Designing Multi-Dopant Species in Microporous Architectures to Probe Reaction Pathways in Solid-Acid Catalysis

The introduction of two distinct dopants in a microporous zeotype framework can lead to the formation of isolated, or complementary catalytically active sites. Careful selection of dopants and framework topology can facilitate synergistic enhancements in catalysts efficiency in a range of reaction pathways, leading to the use of sustainable precursors (bioethanol) for plastic production. In this work we describe our unique synthetic design procedure for creating a bimetallic solid-acid catalyst (MgSiAPO-34), designed to improve and contrast with the performance of SiAPO-34 (monometallic analogue), for the dehydration of ethanol to ethylene. We employ a range of in situ characterisation techniques to explore the influence of magnesium substitution, with specific attention to the acidity of the framework.
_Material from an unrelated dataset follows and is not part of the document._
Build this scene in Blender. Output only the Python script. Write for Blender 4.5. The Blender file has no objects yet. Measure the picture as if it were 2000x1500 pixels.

Through a combined catalysis, kinetic analysis and computational fluid dynamics (CFD) study we explore the reaction pathway of the system, with emphasis on the improvements facilitated by the bimetallic MgSiAPO-34 species. The experimental data supports the validation of the CFD results across a range of operating conditions; both of which supports our hypothesis that the presence of the bimetallic solid acid centres enhances the catalytic performance. Furthermore, the development of a robust computational model, capable of exploring chemical catalytic flows within a reactor system, affords further avenues for enhancing reactor engineering and process optimisation, towards improved ethylene yields, under mild conditions.